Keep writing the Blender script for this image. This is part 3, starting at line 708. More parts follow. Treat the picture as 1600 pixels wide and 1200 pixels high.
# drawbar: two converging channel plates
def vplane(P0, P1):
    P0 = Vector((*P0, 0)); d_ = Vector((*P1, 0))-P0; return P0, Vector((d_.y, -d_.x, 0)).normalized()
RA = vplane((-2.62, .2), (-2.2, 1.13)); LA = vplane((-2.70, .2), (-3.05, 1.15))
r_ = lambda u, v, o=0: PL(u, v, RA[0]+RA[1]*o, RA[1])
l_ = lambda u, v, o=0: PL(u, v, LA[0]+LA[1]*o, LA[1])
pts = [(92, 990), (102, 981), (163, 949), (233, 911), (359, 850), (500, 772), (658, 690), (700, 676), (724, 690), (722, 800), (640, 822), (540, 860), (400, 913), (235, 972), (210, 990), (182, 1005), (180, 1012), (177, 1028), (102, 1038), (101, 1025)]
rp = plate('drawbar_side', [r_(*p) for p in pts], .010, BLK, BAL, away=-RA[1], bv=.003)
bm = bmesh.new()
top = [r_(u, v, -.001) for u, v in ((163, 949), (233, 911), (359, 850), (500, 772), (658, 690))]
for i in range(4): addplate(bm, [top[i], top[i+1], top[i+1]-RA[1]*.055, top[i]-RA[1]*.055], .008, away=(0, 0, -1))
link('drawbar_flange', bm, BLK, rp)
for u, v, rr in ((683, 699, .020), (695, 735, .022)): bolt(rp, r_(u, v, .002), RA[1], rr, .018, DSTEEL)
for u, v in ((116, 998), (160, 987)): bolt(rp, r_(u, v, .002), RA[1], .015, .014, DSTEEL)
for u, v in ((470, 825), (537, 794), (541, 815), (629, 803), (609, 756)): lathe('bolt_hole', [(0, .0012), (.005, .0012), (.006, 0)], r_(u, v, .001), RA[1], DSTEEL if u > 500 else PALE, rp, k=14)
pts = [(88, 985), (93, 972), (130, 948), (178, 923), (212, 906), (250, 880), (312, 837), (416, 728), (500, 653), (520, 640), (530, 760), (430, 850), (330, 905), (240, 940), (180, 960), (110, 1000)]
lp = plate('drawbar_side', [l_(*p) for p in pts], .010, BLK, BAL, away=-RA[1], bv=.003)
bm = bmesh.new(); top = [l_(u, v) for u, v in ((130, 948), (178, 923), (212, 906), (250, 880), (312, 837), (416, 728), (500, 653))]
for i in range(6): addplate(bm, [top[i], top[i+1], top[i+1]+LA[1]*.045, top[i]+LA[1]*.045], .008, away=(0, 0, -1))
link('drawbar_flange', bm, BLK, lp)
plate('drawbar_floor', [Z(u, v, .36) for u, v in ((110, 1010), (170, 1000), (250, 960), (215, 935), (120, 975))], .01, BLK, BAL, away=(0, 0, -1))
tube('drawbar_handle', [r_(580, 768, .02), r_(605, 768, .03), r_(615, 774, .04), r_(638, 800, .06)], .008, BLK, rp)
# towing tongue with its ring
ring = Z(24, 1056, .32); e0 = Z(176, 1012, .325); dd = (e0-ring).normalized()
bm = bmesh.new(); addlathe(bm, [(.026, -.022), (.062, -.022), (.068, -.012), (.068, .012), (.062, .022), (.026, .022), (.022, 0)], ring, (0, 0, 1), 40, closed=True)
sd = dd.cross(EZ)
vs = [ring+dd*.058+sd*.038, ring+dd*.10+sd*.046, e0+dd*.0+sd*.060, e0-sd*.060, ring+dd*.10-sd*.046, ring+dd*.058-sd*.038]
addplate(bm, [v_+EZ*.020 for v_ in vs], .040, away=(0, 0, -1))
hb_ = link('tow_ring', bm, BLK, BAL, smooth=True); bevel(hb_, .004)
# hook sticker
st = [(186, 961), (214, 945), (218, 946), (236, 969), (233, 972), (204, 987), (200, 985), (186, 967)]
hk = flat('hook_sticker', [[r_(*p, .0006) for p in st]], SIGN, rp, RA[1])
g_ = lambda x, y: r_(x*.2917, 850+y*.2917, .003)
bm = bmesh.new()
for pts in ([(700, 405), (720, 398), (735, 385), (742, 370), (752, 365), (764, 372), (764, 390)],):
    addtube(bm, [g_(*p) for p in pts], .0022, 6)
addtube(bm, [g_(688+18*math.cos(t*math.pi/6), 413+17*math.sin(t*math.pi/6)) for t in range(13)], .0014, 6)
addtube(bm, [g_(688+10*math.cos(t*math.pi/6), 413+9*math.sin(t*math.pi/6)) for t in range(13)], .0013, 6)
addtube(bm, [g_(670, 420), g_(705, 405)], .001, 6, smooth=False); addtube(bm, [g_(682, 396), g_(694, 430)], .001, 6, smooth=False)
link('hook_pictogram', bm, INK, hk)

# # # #

▸ **WHAT YOU ARE ASKED TO DO**
Show the data once more, exactly as it was written.

▸ **FULL OUTPUT**
Keep writing the Blender script for this image. This is part 3, starting at line 708. More parts follow. Treat the picture as 1600 pixels wide and 1200 pixels high.
# drawbar: two converging channel plates
def vplane(P0, P1):
    P0 = Vector((*P0, 0)); d_ = Vector((*P1, 0))-P0; return P0, Vector((d_.y, -d_.x, 0)).normalized()
RA = vplane((-2.62, .2), (-2.2, 1.13)); LA = vplane((-2.70, .2), (-3.05, 1.15))
r_ = lambda u, v, o=0: PL(u, v, RA[0]+RA[1]*o, RA[1])
l_ = lambda u, v, o=0: PL(u, v, LA[0]+LA[1]*o, LA[1])
pts = [(92, 990), (102, 981), (163, 949), (233, 911), (359, 850), (500, 772), (658, 690), (700, 676), (724, 690), (722, 800), (640, 822), (540, 860), (400, 913), (235, 972), (210, 990), (182, 1005), (180, 1012), (177, 1028), (102, 1038), (101, 1025)]
rp = plate('drawbar_side', [r_(*p) for p in pts], .010, BLK, BAL, away=-RA[1], bv=.003)
bm = bmesh.new()
top = [r_(u, v, -.001) for u, v in ((163, 949), (233, 911), (359, 850), (500, 772), (658, 690))]
for i in range(4): addplate(bm, [top[i], top[i+1], top[i+1]-RA[1]*.055, top[i]-RA[1]*.055], .008, away=(0, 0, -1))
link('drawbar_flange', bm, BLK, rp)
for u, v, rr in ((683, 699, .020), (695, 735, .022)): bolt(rp, r_(u, v, .002), RA[1], rr, .018, DSTEEL)
for u, v in ((116, 998), (160, 987)): bolt(rp, r_(u, v, .002), RA[1], .015, .014, DSTEEL)
for u, v in ((470, 825), (537, 794), (541, 815), (629, 803), (609, 756)): lathe('bolt_hole', [(0, .0012), (.005, .0012), (.006, 0)], r_(u, v, .001), RA[1], DSTEEL if u > 500 else PALE, rp, k=14)
pts = [(88, 985), (93, 972), (130, 948), (178, 923), (212, 906), (250, 880), (312, 837), (416, 728), (500, 653), (520, 640), (530, 760), (430, 850), (330, 905), (240, 940), (180, 960), (110, 1000)]
lp = plate('drawbar_side', [l_(*p) for p in pts], .010, BLK, BAL, away=-RA[1], bv=.003)
bm = bmesh.new(); top = [l_(u, v) for u, v in ((130, 948), (178, 923), (212, 906), (250, 880), (312, 837), (416, 728), (500, 653))]
for i in range(6): addplate(bm, [top[i], top[i+1], top[i+1]+LA[1]*.045, top[i]+LA[1]*.045], .008, away=(0, 0, -1))
link('drawbar_flange', bm, BLK, lp)
plate('drawbar_floor', [Z(u, v, .36) for u, v in ((110, 1010), (170, 1000), (250, 960), (215, 935), (120, 975))], .01, BLK, BAL, away=(0, 0, -1))
tube('drawbar_handle', [r_(580, 768, .02), r_(605, 768, .03), r_(615, 774, .04), r_(638, 800, .06)], .008, BLK, rp)
# towing tongue with its ring
ring = Z(24, 1056, .32); e0 = Z(176, 1012, .325); dd = (e0-ring).normalized()
bm = bmesh.new(); addlathe(bm, [(.026, -.022), (.062, -.022), (.068, -.012), (.068, .012), (.062, .022), (.026, .022), (.022, 0)], ring, (0, 0, 1), 40, closed=True)
sd = dd.cross(EZ)
vs = [ring+dd*.058+sd*.038, ring+dd*.10+sd*.046, e0+dd*.0+sd*.060, e0-sd*.060, ring+dd*.10-sd*.046, ring+dd*.058-sd*.038]
addplate(bm, [v_+EZ*.020 for v_ in vs], .040, away=(0, 0, -1))
hb_ = link('tow_ring', bm, BLK, BAL, smooth=True); bevel(hb_, .004)
# hook sticker
st = [(186, 961), (214, 945), (218, 946), (236, 969), (233, 972), (204, 987), (200, 985), (186, 967)]
hk = flat('hook_sticker', [[r_(*p, .0006) for p in st]], SIGN, rp, RA[1])
g_ = lambda x, y: r_(x*.2917, 850+y*.2917, .003)
bm = bmesh.new()
for pts in ([(700, 405), (720, 398), (735, 385), (742, 370), (752, 365), (764, 372), (764, 390)],):
    addtube(bm, [g_(*p) for p in pts], .0022, 6)
addtube(bm, [g_(688+18*math.cos(t*math.pi/6), 413+17*math.sin(t*math.pi/6)) for t in range(13)], .0014, 6)
addtube(bm, [g_(688+10*math.cos(t*math.pi/6), 413+9*math.sin(t*math.pi/6)) for t in range(13)], .0013, 6)
addtube(bm, [g_(670, 420), g_(705, 405)], .001, 6, smooth=False); addtube(bm, [g_(682, 396), g_(694, 430)], .001, 6, smooth=False)
link('hook_pictogram', bm, INK, hk)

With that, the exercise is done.